It’s an unfortunate reality that entrepreneurs have to fall short sometimes in order to ensure they are breaking barriers and innovating. If you’ve never experienced failure as an entrepreneur, you’re not taking enough risks. Risk-taking is essential to discovering your industry’s next big innovation.
Today’s entrepreneurial world moves far too quickly for a business owner to remain stagnant and still be successful.
To stay afloat, you have to constantly improve and update your business processes. Products, customer service, marketing, hiring — every facet of your business needs to be put under a microscope and examined for ways it can be better.
The strategies you use to change and improve these processes will almost always require risk. In fact, the greatest improvements will come at great risk. Taking risks means coping with failure in pursuit of the next great innovation of your industry.
Calculated risk
Risk-taking is not equivalent to recklessness, which is not an advisable attribute for a business owner.
Rather than recklessness, which can sometimes be confused with ambition or courage, entrepreneurs should be balanced.
A good business owner will combine conservative investment and careful risk calculation. Risk calculation includes examining the potential benefits, the potential fallout, all the possible scenarios, and other associated consequences.

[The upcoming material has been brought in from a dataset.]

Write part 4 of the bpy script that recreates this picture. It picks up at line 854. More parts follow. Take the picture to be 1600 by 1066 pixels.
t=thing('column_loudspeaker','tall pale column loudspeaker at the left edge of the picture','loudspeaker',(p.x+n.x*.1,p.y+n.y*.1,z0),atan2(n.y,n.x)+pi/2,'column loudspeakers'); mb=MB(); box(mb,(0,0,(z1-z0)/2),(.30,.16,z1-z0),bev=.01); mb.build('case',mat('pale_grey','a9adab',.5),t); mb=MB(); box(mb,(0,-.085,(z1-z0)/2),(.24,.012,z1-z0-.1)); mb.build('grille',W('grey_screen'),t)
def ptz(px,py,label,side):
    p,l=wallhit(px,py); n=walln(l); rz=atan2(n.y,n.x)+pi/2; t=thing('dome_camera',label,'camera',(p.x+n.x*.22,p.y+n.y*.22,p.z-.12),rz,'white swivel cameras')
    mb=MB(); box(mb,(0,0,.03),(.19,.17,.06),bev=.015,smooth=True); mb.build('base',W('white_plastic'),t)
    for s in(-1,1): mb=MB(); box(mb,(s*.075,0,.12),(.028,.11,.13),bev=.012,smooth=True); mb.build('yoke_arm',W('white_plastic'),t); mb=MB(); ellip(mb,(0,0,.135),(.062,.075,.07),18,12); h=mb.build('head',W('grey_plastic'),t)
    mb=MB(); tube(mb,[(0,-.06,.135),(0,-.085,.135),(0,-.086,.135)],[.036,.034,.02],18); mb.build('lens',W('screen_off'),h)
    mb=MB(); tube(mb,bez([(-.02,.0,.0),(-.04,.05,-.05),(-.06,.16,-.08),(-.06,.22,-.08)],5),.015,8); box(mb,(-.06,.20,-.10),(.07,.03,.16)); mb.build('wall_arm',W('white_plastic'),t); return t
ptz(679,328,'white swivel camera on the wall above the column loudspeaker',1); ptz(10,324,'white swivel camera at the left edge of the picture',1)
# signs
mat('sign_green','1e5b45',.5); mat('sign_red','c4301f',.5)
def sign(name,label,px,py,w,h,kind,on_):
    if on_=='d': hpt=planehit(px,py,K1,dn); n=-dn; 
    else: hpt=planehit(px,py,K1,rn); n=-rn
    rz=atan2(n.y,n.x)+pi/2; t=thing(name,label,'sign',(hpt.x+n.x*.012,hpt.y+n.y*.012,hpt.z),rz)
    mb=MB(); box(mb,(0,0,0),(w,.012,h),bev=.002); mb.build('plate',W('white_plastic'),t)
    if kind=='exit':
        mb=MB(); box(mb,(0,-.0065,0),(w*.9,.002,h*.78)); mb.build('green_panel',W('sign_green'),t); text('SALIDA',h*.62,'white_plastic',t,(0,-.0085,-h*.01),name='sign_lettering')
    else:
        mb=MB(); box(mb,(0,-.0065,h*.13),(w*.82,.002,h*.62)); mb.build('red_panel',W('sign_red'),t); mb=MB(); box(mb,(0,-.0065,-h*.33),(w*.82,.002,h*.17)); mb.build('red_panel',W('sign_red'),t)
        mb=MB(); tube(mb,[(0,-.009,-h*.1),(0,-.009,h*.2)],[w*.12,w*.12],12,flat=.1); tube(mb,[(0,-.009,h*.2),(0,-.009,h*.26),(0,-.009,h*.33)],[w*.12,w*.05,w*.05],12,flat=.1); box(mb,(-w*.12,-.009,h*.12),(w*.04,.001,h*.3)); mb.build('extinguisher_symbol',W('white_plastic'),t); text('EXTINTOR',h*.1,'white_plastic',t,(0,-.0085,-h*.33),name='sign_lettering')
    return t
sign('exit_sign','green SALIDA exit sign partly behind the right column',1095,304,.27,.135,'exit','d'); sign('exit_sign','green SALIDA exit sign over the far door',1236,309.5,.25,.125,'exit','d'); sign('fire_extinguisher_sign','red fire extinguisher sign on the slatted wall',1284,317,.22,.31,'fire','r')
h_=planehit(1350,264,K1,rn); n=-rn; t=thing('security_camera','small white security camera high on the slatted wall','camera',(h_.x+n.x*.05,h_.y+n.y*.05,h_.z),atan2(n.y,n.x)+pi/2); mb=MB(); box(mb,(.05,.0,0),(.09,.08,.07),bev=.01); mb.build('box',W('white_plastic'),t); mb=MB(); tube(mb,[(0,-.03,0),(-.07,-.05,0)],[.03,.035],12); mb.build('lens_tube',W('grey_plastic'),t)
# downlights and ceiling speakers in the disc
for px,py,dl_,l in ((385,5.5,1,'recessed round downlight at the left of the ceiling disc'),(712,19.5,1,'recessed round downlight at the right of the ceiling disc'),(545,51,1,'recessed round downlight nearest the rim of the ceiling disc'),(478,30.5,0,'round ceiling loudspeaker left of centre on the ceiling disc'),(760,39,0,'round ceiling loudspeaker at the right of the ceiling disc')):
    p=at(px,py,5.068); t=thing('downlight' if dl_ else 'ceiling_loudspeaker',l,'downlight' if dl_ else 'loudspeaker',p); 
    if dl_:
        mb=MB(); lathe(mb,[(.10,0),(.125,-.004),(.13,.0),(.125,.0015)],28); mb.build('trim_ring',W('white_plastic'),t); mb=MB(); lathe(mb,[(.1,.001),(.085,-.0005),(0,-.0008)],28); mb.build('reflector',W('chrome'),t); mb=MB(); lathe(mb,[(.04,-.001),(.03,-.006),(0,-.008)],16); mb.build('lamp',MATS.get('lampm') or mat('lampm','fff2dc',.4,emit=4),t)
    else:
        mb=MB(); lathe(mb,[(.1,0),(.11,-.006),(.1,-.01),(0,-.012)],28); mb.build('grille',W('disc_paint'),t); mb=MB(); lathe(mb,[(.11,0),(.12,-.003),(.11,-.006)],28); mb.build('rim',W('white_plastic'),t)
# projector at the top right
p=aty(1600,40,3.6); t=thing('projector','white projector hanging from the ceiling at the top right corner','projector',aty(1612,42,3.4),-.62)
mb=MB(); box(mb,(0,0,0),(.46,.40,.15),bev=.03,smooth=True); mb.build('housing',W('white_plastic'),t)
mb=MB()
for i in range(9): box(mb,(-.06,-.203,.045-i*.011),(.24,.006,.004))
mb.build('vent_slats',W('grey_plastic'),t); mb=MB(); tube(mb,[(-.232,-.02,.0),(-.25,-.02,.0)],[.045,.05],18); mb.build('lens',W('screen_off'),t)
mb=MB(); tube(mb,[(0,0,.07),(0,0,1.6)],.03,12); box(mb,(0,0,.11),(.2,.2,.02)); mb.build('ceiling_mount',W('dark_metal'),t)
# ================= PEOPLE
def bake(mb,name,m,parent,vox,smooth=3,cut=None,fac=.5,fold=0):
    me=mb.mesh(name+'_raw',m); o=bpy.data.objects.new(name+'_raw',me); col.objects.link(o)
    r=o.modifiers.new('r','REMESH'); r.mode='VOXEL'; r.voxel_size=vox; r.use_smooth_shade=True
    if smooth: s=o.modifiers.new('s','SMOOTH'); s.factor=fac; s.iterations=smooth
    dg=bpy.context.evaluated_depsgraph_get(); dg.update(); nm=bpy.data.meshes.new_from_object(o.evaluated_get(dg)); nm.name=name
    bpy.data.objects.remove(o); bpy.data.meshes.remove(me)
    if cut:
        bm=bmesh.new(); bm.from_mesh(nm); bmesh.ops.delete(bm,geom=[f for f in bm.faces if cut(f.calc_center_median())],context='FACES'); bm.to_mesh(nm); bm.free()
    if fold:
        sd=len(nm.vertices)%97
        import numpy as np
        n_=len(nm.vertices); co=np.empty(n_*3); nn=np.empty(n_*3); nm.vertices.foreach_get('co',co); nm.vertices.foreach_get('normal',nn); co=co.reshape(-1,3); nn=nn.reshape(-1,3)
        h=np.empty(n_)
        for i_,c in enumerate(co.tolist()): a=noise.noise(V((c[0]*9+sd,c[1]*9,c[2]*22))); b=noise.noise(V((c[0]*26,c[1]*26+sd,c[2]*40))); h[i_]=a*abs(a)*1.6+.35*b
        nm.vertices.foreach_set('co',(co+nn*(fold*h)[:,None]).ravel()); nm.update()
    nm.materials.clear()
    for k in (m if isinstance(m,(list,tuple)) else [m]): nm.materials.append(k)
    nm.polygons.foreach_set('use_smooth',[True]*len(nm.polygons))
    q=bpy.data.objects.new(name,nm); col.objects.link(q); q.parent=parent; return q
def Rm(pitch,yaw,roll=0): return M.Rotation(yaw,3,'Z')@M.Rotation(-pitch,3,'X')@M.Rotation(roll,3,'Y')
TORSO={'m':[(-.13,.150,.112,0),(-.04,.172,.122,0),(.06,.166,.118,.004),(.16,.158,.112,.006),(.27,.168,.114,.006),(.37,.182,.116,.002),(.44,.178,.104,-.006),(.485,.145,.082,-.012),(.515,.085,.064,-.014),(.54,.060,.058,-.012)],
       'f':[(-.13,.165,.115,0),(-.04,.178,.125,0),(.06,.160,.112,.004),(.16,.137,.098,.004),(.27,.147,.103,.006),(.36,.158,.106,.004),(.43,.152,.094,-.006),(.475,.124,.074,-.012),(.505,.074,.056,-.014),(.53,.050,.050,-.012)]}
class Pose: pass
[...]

The most challenging thing about risk calculation is that it’s entirely circumstantial — there is no simple formula, no obvious set of steps. Sometimes, a risk will be worth taking even if the potential benefits are minor, so long as the potential fallout is minor too.
Sometimes, even if there are major benefits associated with a certain risk, it won’t be worth taking because the fallout threatens your livelihood or the livelihood of your employees. The consequences of any business decision are both human and financial, both short term and long term.

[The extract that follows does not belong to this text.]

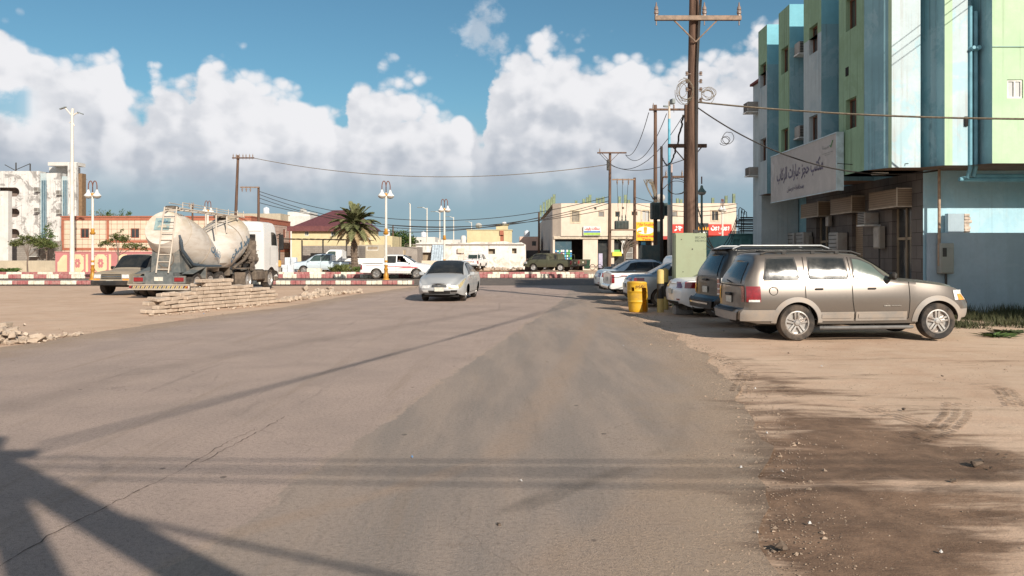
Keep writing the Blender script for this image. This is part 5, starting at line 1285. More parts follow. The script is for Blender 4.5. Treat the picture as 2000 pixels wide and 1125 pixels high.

And risk calculation can never be flawless. There is always an unseen detail or a missing factor that can throw off your calculation. This is why it’s called a risk.
Inevitable failure
One important factor in risk calculation is to truly prepare yourself for the potential fallout. Failure is inevitable. The sooner you can accept that, the more successful you will be as an entrepreneur. Risk aversion comes from a fear of failure — these two qualities are deeply intertwined. When you embrace risk, you must embrace failure as an expected component of risk.
My company took a chance early on and contracted a web design agency for a large project. We paid the agency $35,000 and they provided us with a product that we simply could not use. We had lost a hugely significant sum for a startup.
We resorted to hiring a freelancer who charged us far less. That person ended up generating an excellent product that we were proud of.
This was a financial failure, but what we lost in money, we gained in experience — contracting freelancers has remained a huge part of our business model and we tend to avoid working with large agencies.
If not for the risk and subsequent failure, it might have taken us a lot longer to arrive at this very effective business model that served us well in the subsequent years.
Innovation
Risk implies failure, and failure ensures that you are discovering what doesn’t work and replacing it with what works better. This is innovation — the pot of gold at the end of a long, hard rainbow.
Innovation is finding a better way to do business. This might mean improving how you complete a business process, such as hiring, marketing, selling, expansion, branding or onboarding. It might mean discovering a new way of doing business entirely, such as breaking into a new niche or industry, creating a new service or product.
The only way to discover a better way (innovate) is to try a different way (take a risk).
Courage and confidence
The process of risk, failure and innovation requires courage and confidence — again, not to be confused with recklessness.
This system is vital to business growth and success, so entrepreneurs have to tap into their inner strength in order to take the right chances, learn from their mistakes, and find a better way of doing business.
It’s not always easy, but it is always worth it.